**DATA FOR THE TASK**
## Start

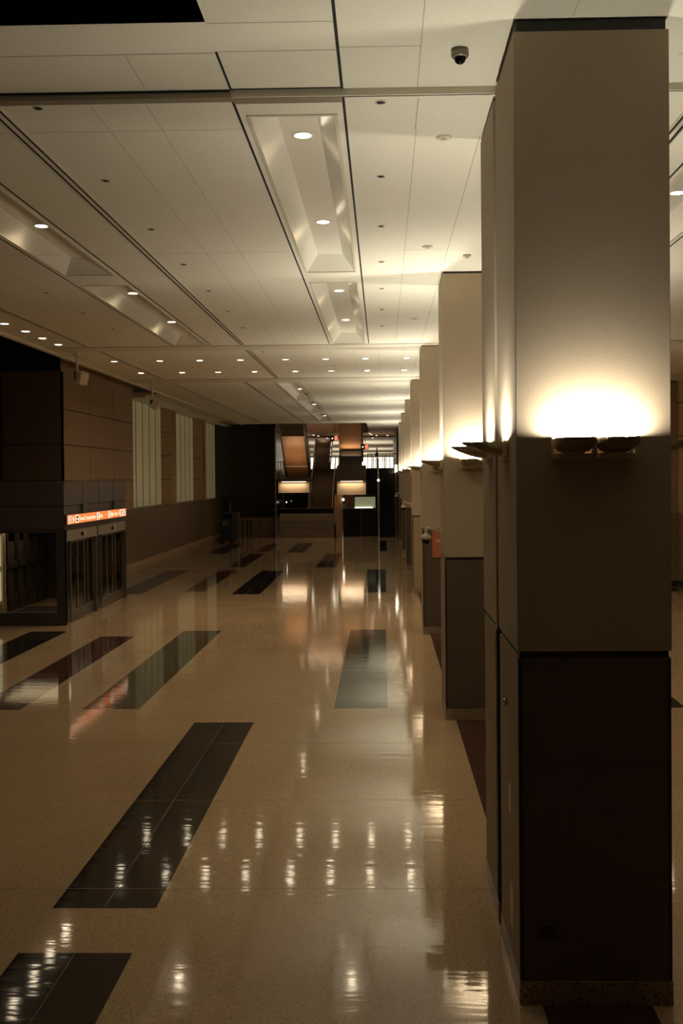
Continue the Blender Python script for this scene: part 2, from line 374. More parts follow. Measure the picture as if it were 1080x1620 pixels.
# small ceiling fittings -------------------------------------------
sp = thing('sprinkler_head', (0, 0, 0), '', '')
MB().lathe([(.0, -.012), (.02, -.012), (.024, -.004), (.04, -.004), (.04, -.0005)], (0, 0, 0), n=16).build('recess', 'sign_black', sp)
MB().lathe([(.04, -.006), (.052, -.006), (.055, -.0005), (.04, -.0005), (.04, -.006)], (0, 0, 0), n=16, caps=False).build('ring', 'trim_white', sp)
first = [True]
def sprink(x, y, label, group):
    o = sp if first[0] else copy_tree(sp); first[0] = False
    o.location = (x, y, ZC); tag(o, label, 'sprinkler', group)
for x, nm in ((.015, 'right of the middle coffers'), (-3.03, 'left of the middle coffers'), (-5.9, 'left of the left coffers')):
    for k in range(7):
        if x < -5 and k < 4: continue
        sprink(x, 8.97+2.2*k, 'tiny dark recessed ceiling fitting '+nm+', '+ORD[k]+' in its line', 'recessed fittings of the near bay')
for x, nm in ((-6.0, 'left of the far slot'), (-1.6, 'right of the far coffers'), (-.2, 'near the far columns')):
    for k in range(5): sprink(x, 37.5+4.6*k, 'tiny ceiling fitting of the far bay '+nm+', '+ORD[k]+' in its line', 'fittings of the far bay')
for k, (x, y) in enumerate(((-3.1, 26.4), (-1.4, 29.9), (-5.6, 30), (-4.4, 30.2), (-7.0, 27.0))):
    sprink(x, y, 'tiny dark ceiling fitting between the downlight rows, '+ORD[k]+' of five', 'fittings of the downlight band')
def disc(x, y, z, r, h, label, nm='ceiling_speaker', cat='ceiling speaker'):
    t = thing(nm, (x, y, z), label, cat, 'round white ceiling discs')
    MB().lathe([(r, -.0005), (r, -h), (r*.8, -h*1.5), (0, -h*1.5)], (x, y, z), n=28, caps=False).build('cover', 'trim_white', t)
    MB().lathe([(r*.45, -h*1.5), (r*.4, -h*2.2), (0, -h*2.2)], (x, y, z), n=20, caps=False).build('grille', 'bracket', t)
disc(.627, 9.92, ZC, .075, .012, 'round white disc on ceiling nearest the big column')
disc(.674, 14.6, ZC, .075, .012, 'round white disc on ceiling halfway to the second column')
disc(.70, 21.2, ZC, .075, .012, 'round white disc on ceiling past the second column')
disc(1.29, 15.2, ZC, .06, .02, 'white smoke detector on ceiling just before the second column', 'smoke_detector', 'smoke detector')
# dome camera on front ceiling
t = thing('dome_camera', (.64, 8.05, ZF), 'grey dome camera with black eye hanging from ceiling left of nearest column', 'security camera')
MB().lathe([(.0, 0), (.068, 0), (.07, -.045), (.062, -.06), (.048, -.062)], (.64, 8.05, ZF), n=32, caps=False).build('housing', 'grey_metal', t)
MB().lathe([(.048, -.058), (.046, -.075), (.036, -.098), (.02, -.110), (0, -.113)], (.64, 8.05, ZF), n=28, caps=False).build('smoked_dome', 'dome', t)

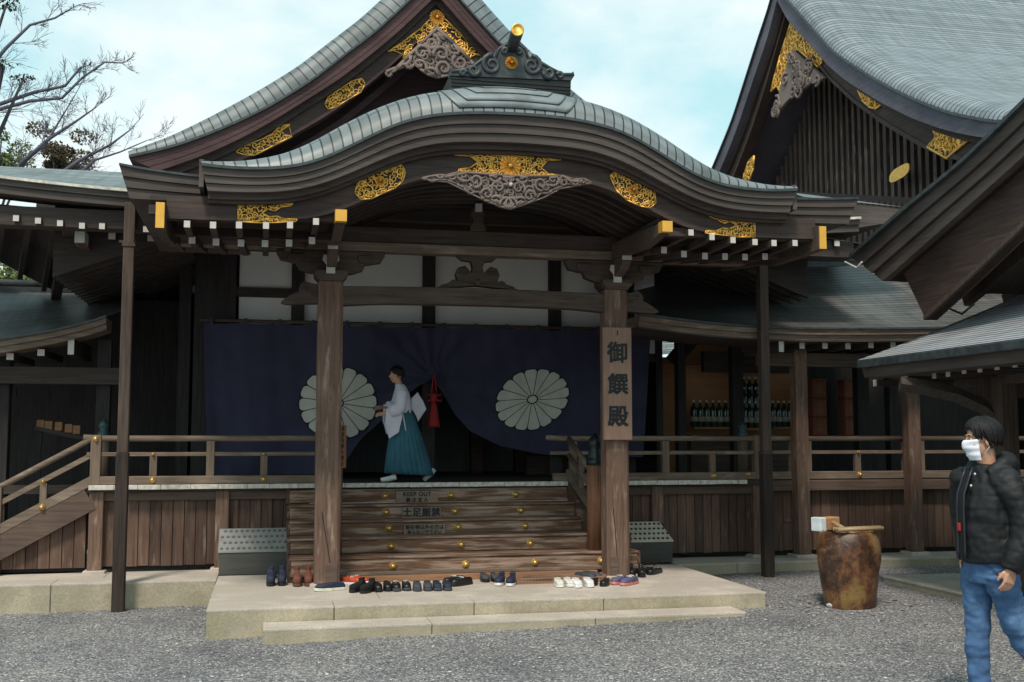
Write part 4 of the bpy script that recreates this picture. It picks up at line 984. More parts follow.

## End

**TASK BRIEF**
Pictures in the data above should not be copied; transcribe everything else exactly.

**REPLY**
Continue the Blender Python script for this scene: part 2, from line 374. More parts follow. Measure the picture as if it were 1080x1620 pixels.
# small ceiling fittings -------------------------------------------
sp = thing('sprinkler_head', (0, 0, 0), '', '')
MB().lathe([(.0, -.012), (.02, -.012), (.024, -.004), (.04, -.004), (.04, -.0005)], (0, 0, 0), n=16).build('recess', 'sign_black', sp)
MB().lathe([(.04, -.006), (.052, -.006), (.055, -.0005), (.04, -.0005), (.04, -.006)], (0, 0, 0), n=16, caps=False).build('ring', 'trim_white', sp)
first = [True]
def sprink(x, y, label, group):
    o = sp if first[0] else copy_tree(sp); first[0] = False
    o.location = (x, y, ZC); tag(o, label, 'sprinkler', group)
for x, nm in ((.015, 'right of the middle coffers'), (-3.03, 'left of the middle coffers'), (-5.9, 'left of the left coffers')):
    for k in range(7):
        if x < -5 and k < 4: continue
        sprink(x, 8.97+2.2*k, 'tiny dark recessed ceiling fitting '+nm+', '+ORD[k]+' in its line', 'recessed fittings of the near bay')
for x, nm in ((-6.0, 'left of the far slot'), (-1.6, 'right of the far coffers'), (-.2, 'near the far columns')):
    for k in range(5): sprink(x, 37.5+4.6*k, 'tiny ceiling fitting of the far bay '+nm+', '+ORD[k]+' in its line', 'fittings of the far bay')
for k, (x, y) in enumerate(((-3.1, 26.4), (-1.4, 29.9), (-5.6, 30), (-4.4, 30.2), (-7.0, 27.0))):
    sprink(x, y, 'tiny dark ceiling fitting between the downlight rows, '+ORD[k]+' of five', 'fittings of the downlight band')
def disc(x, y, z, r, h, label, nm='ceiling_speaker', cat='ceiling speaker'):
    t = thing(nm, (x, y, z), label, cat, 'round white ceiling discs')
    MB().lathe([(r, -.0005), (r, -h), (r*.8, -h*1.5), (0, -h*1.5)], (x, y, z), n=28, caps=False).build('cover', 'trim_white', t)
    MB().lathe([(r*.45, -h*1.5), (r*.4, -h*2.2), (0, -h*2.2)], (x, y, z), n=20, caps=False).build('grille', 'bracket', t)
disc(.627, 9.92, ZC, .075, .012, 'round white disc on ceiling nearest the big column')
disc(.674, 14.6, ZC, .075, .012, 'round white disc on ceiling halfway to the second column')
disc(.70, 21.2, ZC, .075, .012, 'round white disc on ceiling past the second column')
disc(1.29, 15.2, ZC, .06, .02, 'white smoke detector on ceiling just before the second column', 'smoke_detector', 'smoke detector')
# dome camera on front ceiling
t = thing('dome_camera', (.64, 8.05, ZF), 'grey dome camera with black eye hanging from ceiling left of nearest column', 'security camera')
MB().lathe([(.0, 0), (.068, 0), (.07, -.045), (.062, -.06), (.048, -.062)], (.64, 8.05, ZF), n=32, caps=False).build('housing', 'grey_metal', t)
MB().lathe([(.048, -.058), (.046, -.075), (.036, -.098), (.02, -.110), (0, -.113)], (.64, 8.05, ZF), n=28, caps=False).build('smoked_dome', 'dome', t)

Write part 4 of the bpy script that recreates this picture. It picks up at line 984. More parts follow.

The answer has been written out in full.